Romanda cinsellik resmen başrollerden birinde. Türkali bu bela konunun o kıstırılmış toplumda ne sorunlara sebep olduğunu çok iyi tahlil etmiş. Peşini bırakmıyor bu konunun. Tıpkı diğer romanlarında bırakmadığı gibi. Fotoğraf çekiyor.
UMUT VAR MI?
Dünkü “Her Şey Sınıfsal Mı?” yazımda bahsettim. Bence eşitsizlik insanın kaderi. Eşitsizlik deyince kötü bir duygu yükleniyor insana. Farklılıklar mı desek? İnsanın da dâhil olduğu bir biyolojik takım olan primatlar doğada fiziksel dezavantajlarının üstesinden gelmek için karmaşık sosyal ilişkiler inşa etme yoluna gitmişlerdir ve de entrikacılığı çok iyi kullanmışlardır. Şimdi insanız, Madagaskar’daki lemur değiliz elbette ama milyonlarca yıllık alışkanlıkları bir anda atmak olmuyor. Eşitlik diye bireylerin öne çıkma güdülerini engellerseniz bu durum şu anda tahmin edemeyeceğimiz sorunlara sebep olur diye düşünüyorum. Dolayısıyla bunun için umutlanmak yersiz. Dolayısıyla da umut var!

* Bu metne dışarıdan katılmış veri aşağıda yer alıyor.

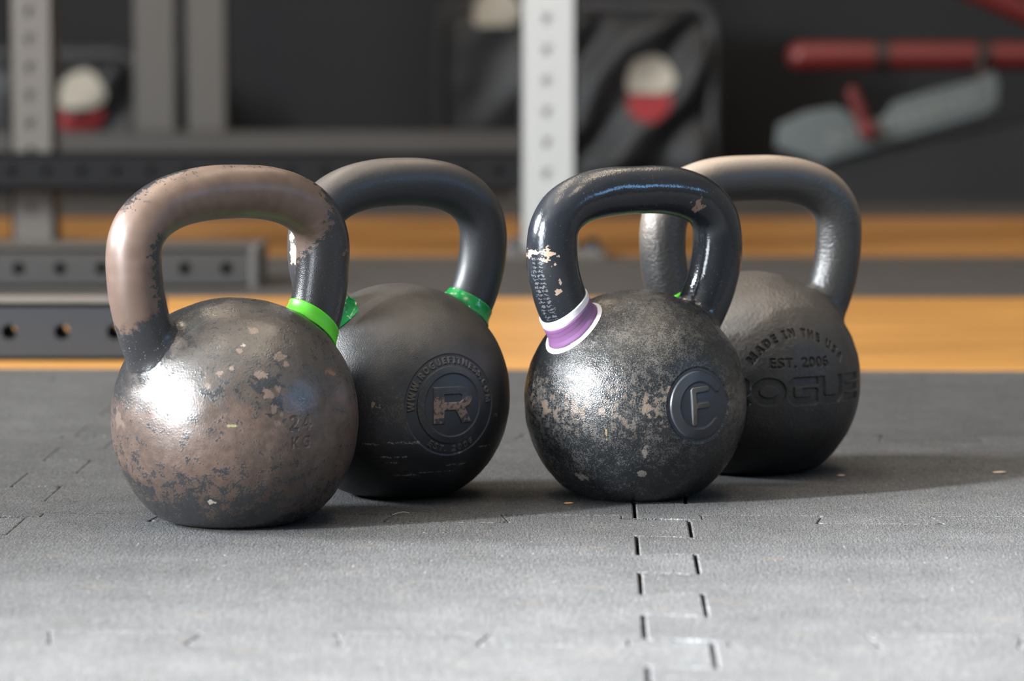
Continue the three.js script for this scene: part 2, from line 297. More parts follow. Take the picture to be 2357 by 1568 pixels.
function buildKettlebell(K) {
  const t = thing('kettlebell', K.label, 'kettlebell', [K.x, 0, -K.z], R(K.yaw), 'kettlebells on the rubber floor');
  const { pts, len } = handleLine(K.H, K.d), n = pts.length - 1;
  const hr = y => mix(K.H.r, K.H.rh, ss(K.d + K.H.yt - 0.01, K.d + K.H.ye - 0.02, y));
  const handleDist = (x, y, z) => { let m = 1e9; for (let i = 0; i <= n; i += 2) { const q = pts[i], e = Math.hypot(x - q[0], y - q[1], z) - hr(q[1]); if (e < m) m = e; } return m; };
  const lump = (x, y, z) => K.lump * (noise(x * 42, y * 42, z * 42 + K.seed) + 0.6 * noise(x * 95, y * 95, z * 95 + K.seed));
  const ballDist = (x, y, z) => { const e = y - K.d, r = Math.hypot(x, e, z); return r - ballRadius(K, Math.asin(clamp(e / r, -1, 1))); };
  const NL = 288, NV = 176, E = K.emblem;
  const surf = (lon, lat, extra = 0) => {
    const dx = Math.cos(lat) * Math.sin(lon), dy = Math.sin(lat), dz = Math.cos(lat) * Math.cos(lon);
    let r = ballRadius(K, lat); const r0 = r;
    if (lat > 0 && Math.abs(dx) > 0.3) for (let it = 0; it < 6; it++) {
      const h = handleDist(dx * r, K.d + dy * r, dz * r); if (h > CAST) break;
      const f = smin(r - r0, h, K.fillet); r -= clamp(f, -0.004, 0.004) * 0.8;
    }
    if (lat > 0 && r > r0) { const h = handleDist(dx * r, K.d + dy * r, dz * r); r -= clamp((r - r0) - h, 0, 0.0005); }
    r += lump(dx * r, dy * r, dz * r) * ss(-1, -0.8, lat) + extra;
    return [dx * r, K.d + dy * r, dz * r];
  };
  const lonAt = i => (i / NL - 0.5) * 2 * Math.PI, latAt = j => (j / NV - 0.5) * Math.PI;
  const cell = E && { i0: Math.round((R(E.lon) - E.relief.w / 2000 / K.R) / (2 * Math.PI) * NL + NL / 2), i1: Math.round((R(E.lon) + E.relief.w / 2000 / K.R) / (2 * Math.PI) * NL + NL / 2), j0: Math.round((R(E.lat) - E.relief.h / 2000 / K.R) / Math.PI * NV + NV / 2), j1: Math.round((R(E.lat) + E.relief.h / 2000 / K.R) / Math.PI * NV + NV / 2) };
  {
    const pos = [], uv = [], idx = [];
    for (let j = 0; j <= NV; j++) for (let i = 0; i <= NL; i++) { pos.push(...surf(lonAt(i), latAt(j))); uv.push(i / NL, j / NV); }
    for (let j = 0; j < NV; j++) for (let i = 0; i < NL; i++) {
      if (cell && i >= cell.i0 && i < cell.i1 && j >= cell.j0 && j < cell.j1) continue;
      const a = j * (NL + 1) + i, b = a + 1, c = a + NL + 1, e = c + 1;
      if (j > 0) idx.push(a, b, e); if (j < NV - 1) idx.push(a, e, c);
    }
    const g = new THREE.BufferGeometry(); g.setAttribute('position', new THREE.Float32BufferAttribute(pos, 3)); g.setAttribute('uv', new THREE.Float32BufferAttribute(uv, 2)); g.setIndex(idx); g.computeVertexNormals();
    const nn = g.attributes.normal; for (let j = 0; j <= NV; j++) { const a = j * (NL + 1), b = a + NL, v = [0, 1, 2].map(k => nn.array[a * 3 + k] + nn.array[b * 3 + k]), l = Math.hypot(...v) || 1; for (let k = 0; k < 3; k++) nn.array[a * 3 + k] = nn.array[b * 3 + k] = v[k] / l; }
    K.ballMesh = mesh('bell', g, K.ballMat, t);
  }
  if (E) {
    const lo0 = lonAt(cell.i0), lo1 = lonAt(cell.i1), la0 = latAt(cell.j0), la1 = latAt(cell.j1), step = E.step / 1000 / K.R;
    const nx = Math.ceil((lo1 - lo0) / step), ny = Math.ceil((la1 - la0) / step), pos = [], uv = [], uv1 = [], lab = [], ring = [];
    const put = (i, j) => {
      const lon = mix(lo0, lo1, i / nx), lat = mix(la0, la1, j / ny), a = (lon - R(E.lon)) * K.R * 1000, b = (lat - R(E.lat)) * K.R * 1000;
      const edge = Math.min(ss(0, 3, i), ss(0, 3, nx - i), ss(0, 3, j), ss(0, 3, ny - j));
      pos.push(...surf(lon, lat, E.relief.at(a, b) * (E.gain || 1) * edge / 1000)); uv.push(lon / (2 * Math.PI) + 0.5, lat / Math.PI + 0.5); uv1.push(a / 100 + 0.5, b / 100 + 0.5); lab.push(E.relief.piece(a, b));
    };
    for (let j = 0; j <= ny; j++) for (let i = 0; i <= nx; i++) put(i, j);
    const sets = new Map(), all = [];
    for (let j = 0; j < ny; j++) for (let i = 0; i < nx; i++) {
      const a = j * (nx + 1) + i, b = a + 1, c = a + nx + 1, e = c + 1, k = lab[a];
      if (!sets.has(k)) sets.set(k, []); sets.get(k).push(a, b, e, a, e, c); all.push(a, b, e, a, e, c);
    }
    const g = new THREE.BufferGeometry(); g.setAttribute('position', new THREE.Float32BufferAttribute(pos, 3)); g.setIndex(all); g.computeVertexNormals(); const N = g.attributes.normal.array;
    const sub = list => {
      const map = new Map(), p = [], q = [], u = [], w = [], id = [];
      for (const v of list) { if (!map.has(v)) { map.set(v, map.size); for (let k = 0; k < 3; k++) { p.push(pos[v * 3 + k]); q.push(N[v * 3 + k]); } u.push(uv[v * 2], uv[v * 2 + 1]); w.push(uv1[v * 2], uv1[v * 2 + 1]); } id.push(map.get(v)); }
      const s = new THREE.BufferGeometry(); s.setAttribute('position', new THREE.Float32BufferAttribute(p, 3)); s.setAttribute('normal', new THREE.Float32BufferAttribute(q, 3)); s.setAttribute('uv', new THREE.Float32BufferAttribute(u, 2)); s.setAttribute('uv1', new THREE.Float32BufferAttribute(w, 2)); s.setIndex(id); return s;
    };
    const body = mesh(E.name, sub(sets.get(0)), K.ballMat, t); if (E.label) body.userData.label = E.label;
    for (const [k, list] of [...sets].sort((a, b) => a[0] - b[0])) if (k > 0) { const p = E.relief.pieces[k - 1]; const s = mesh(p.name, sub(list), p.mat || K.ballMat, body); if (p.label) s.userData.label = p.label; }
  }
  // handle: a bar swept along the line, flared where it meets the ball
  const NT = 72, frame = i => { const a = pts[Math.max(i - 1, 0)], b = pts[Math.min(i + 1, n)], x = b[0] - a[0], y = b[1] - a[1], l = Math.hypot(x, y); return [-y / l, x / l]; };
  const barPoint = (i, th, extra = 0) => {
    const q = pts[i], [nx, ny] = frame(i), c = Math.cos(th), s = Math.sin(th), dx = nx * c, dy = ny * c, dz = s, r0 = hr(q[1]); let r = r0;
    const wob = K.lump * 0.8 * noise(q[0] * 40 + dx, q[1] * 40 + dy + K.seed, dz);
    for (let it = 0; it < 8; it++) { const b = ballDist(q[0] + dx * r, q[1] + dy * r, dz * r); if (b > K.fillet * 1.5) break; const f = smin(b, r - r0, K.fillet); r -= clamp(f, -0.003, 0.003) * 0.8; if (r > r0 + 1.5 * K.fillet) { r = r0 + 1.5 * K.fillet; break; } }
    const b = ballDist(q[0] + dx * r, q[1] + dy * r, dz * r);
    r -= clamp((r - r0) - b, 0, 0.0005); r += wob + extra;
    return [q[0] + dx * r, q[1] + dy * r, dz * r];
  };
  K.barPoint = barPoint; K.nBar = n; K.group = t;
  {
    const pos = [], uv = [], idx = [];
    for (let i = 0; i <= n; i++) for (let k = 0; k <= NT; k++) { pos.push(...barPoint(i, k / NT * 2 * Math.PI)); uv.push(i / n, k / NT); }
    for (let i = 0; i < n; i++) for (let k = 0; k < NT; k++) { const a = i * (NT + 1) + k, b = a + 1, c = a + NT + 1, e = c + 1; idx.push(a, b, e, a, e, c); }
    const g = new THREE.BufferGeometry(); g.setAttribute('position', new THREE.Float32BufferAttribute(pos, 3)); g.setAttribute('uv', new THREE.Float32BufferAttribute(uv, 2)); g.setIndex(idx); g.computeVertexNormals();
    const nn = g.attributes.normal; for (let i = 0; i <= n; i++) { const a = i * (NT + 1), b = a + NT, v = [0, 1, 2].map(k => nn.array[a * 3 + k] + nn.array[b * 3 + k]), l = Math.hypot(...v) || 1; for (let k = 0; k < 3; k++) nn.array[a * 3 + k] = nn.array[b * 3 + k] = v[k] / l; }
    K.handleMesh = mesh('handle', g, K.handleMat, t);
  }
  for (const B of K.bands || []) {                             // tape rings round a horn
    const rings = B.rings || [[0, 1, 0]];
    const make = (f0, f1, th) => {
      const pos = [], uv = [], idx = [], a0 = mix(B.from, B.to, f0) * n, a1 = mix(B.from, B.to, f1) * n, rows = 10, bp = (s, ang, ex) => { const i = Math.floor(clamp(s, 0, n - 1)), f = s - i, p = barPoint(i, ang, ex), q = barPoint(i + 1, ang, ex); return p.map((v, k) => mix(v, q[k], f)); };
      const prof = [[0, -0.0006], [0, th * 0.7], [0.08, th], ...[...Array(rows - 1)].map((_, k) => [0.08 + 0.84 * (k + 1) / rows, th]), [0.92, th], [1, th * 0.7], [1, -0.0006]];
      for (const [f, ex] of prof) for (let k = 0; k <= NT; k++) { const ang = k / NT * 2 * Math.PI; pos.push(...bp(mix(a0, a1, f) + (B.tilt || 0) * Math.cos(ang), ang, ex)); uv.push(f * 0.2, k / NT); }
      for (let i = 0; i < prof.length - 1; i++) for (let k = 0; k < NT; k++) { const a = i * (NT + 1) + k, b = a + 1, c = a + NT + 1, e = c + 1; idx.push(a, b, e, a, e, c); }
      const g = new THREE.BufferGeometry(); g.setAttribute('position', new THREE.Float32BufferAttribute(pos, 3)); g.setAttribute('uv', new THREE.Float32BufferAttribute(uv, 2)); g.setIndex(idx); g.computeVertexNormals(); return g;
    };
    const main = mesh('colour_band', make(...(B.main || [0, 1]), B.th || 0.0009), B.mat, t); main.userData.label = B.label;
    for (const [f0, f1, th, mat, label] of B.extra || []) mesh('edge_stripe', make(f0, f1, th), mat, main).userData.label = label;
  }
  return t;
}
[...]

Anadolu cinselliği gibi isim babası olduğum başka bir şey daha var: Makul orospu çocukluğu… Batı toplumları gibi alt tabakadaki insanlara insanca yaşama koşullarını sağlayacaksınız, bununla birlikte bireylerin öne çıkma dürtülerini de bastırmaya çalışmayacaksınız. Bir düzen tertip olacak. Bence TR bunu başarabilecek olanaklara sahiptir.
Makul orospu çocukluğu, hemen şimdi!
Not: Yazım yanlışlarına bakamayacağım.